§ Stored data:
(begin)

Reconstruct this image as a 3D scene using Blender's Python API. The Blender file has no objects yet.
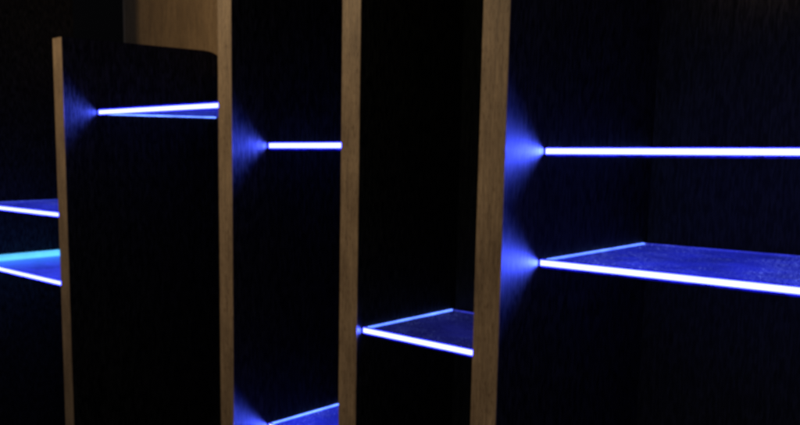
import bpy, bmesh, math, random
from mathutils import Vector, Matrix, Euler
R = math.radians
random.seed(7)
sc = bpy.context.scene
COL = sc.collection

# ------------------------------------------------------------------ camera
# the cabinet fronts lie on the plane Y = 1, X runs along them, Z is up, the lens is at the origin
cam_d = bpy.data.cameras.new('camera')
cam = bpy.data.objects.new('camera', cam_d); COL.objects.link(cam)
cam.rotation_euler = (R(90 - 7.7075), 0, R(47.5434))
cam_d.sensor_fit = 'HORIZONTAL'; cam_d.sensor_width = 36.0
cam_d.lens = 36.0 * 856.656 / 800.0
cam_d.shift_x = (400 - 275.02) / 800.0          # the photograph is an off-centre crop
cam_d.shift_y = (263.55 - 212.5) / 800.0
cam_d.clip_start = 0.02; cam_d.clip_end = 60
cam_d.dof.use_dof = True
cam_d.dof.focus_distance = 1.34
cam_d.dof.aperture_fstop = 8.0
cam_d.dof.aperture_blades = 7
sc.camera = cam

# ------------------------------------------------------------------ world, lamps, exposure
w = bpy.data.worlds.new('World'); sc.world = w; w.use_nodes = True
w.node_tree.nodes['Background'].inputs[0].default_value = (0.64, 0.66, 0.76, 1)
w.node_tree.nodes['Background'].inputs[1].default_value = 0.16

def lamp(name, kind, loc, target, energy, color, **kw):
    d = bpy.data.lights.new(name, kind); d.energy = energy; d.color = color
    for k, v in kw.items(): setattr(d, k, v)
    o = bpy.data.objects.new(name, d); COL.objects.link(o)
    o.location = loc
    o.rotation_euler = (Vector(target) - Vector(loc)).to_track_quat('-Z', 'Y').to_euler()
    return o
WARM = (1.0, 0.80, 0.50)
lamp('room_lamp', 'AREA', (-2.40, -0.12, 1.27), (-1.32, 1.0, 1.02), 20.5, WARM, shape='RECTANGLE', size=0.42, size_y=0.22, spread=R(112))
lamp('warm_patch_spot', 'SPOT', (-0.20, 1.22, 0.52), (-0.36, 1.44, 0.40), 7, (1.0, 0.72, 0.42),
     spot_size=R(52), spot_blend=1.0, shadow_soft_size=0.02)  # unseen spot added for the warm patch on the right back panel

sc.view_settings.view_transform = 'Standard'; sc.view_settings.look = 'None'
sc.view_settings.exposure = 0; sc.view_settings.gamma = 1
try:
    sc.cycles.use_denoising = True
    sc.cycles.denoiser = 'OPENIMAGEDENOISE'
except Exception:
    pass
sc.cycles.sample_clamp_indirect = 4
sc.cycles.pixel_filter_type = 'BLACKMAN_HARRIS'
sc.cycles.filter_width = 3.5
sc.cycles.max_bounces = 8
sc.cycles.transparent_max_bounces = 16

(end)

§ The exercise:
Take the material above from its first line through the line holding "COL = sc.collection" and set it down exactly, without the pictures.

§ Response to the task:
Reconstruct this image as a 3D scene using Blender's Python API. The Blender file has no objects yet.
import bpy, bmesh, math, random
from mathutils import Vector, Matrix, Euler
R = math.radians
random.seed(7)
sc = bpy.context.scene
COL = sc.collection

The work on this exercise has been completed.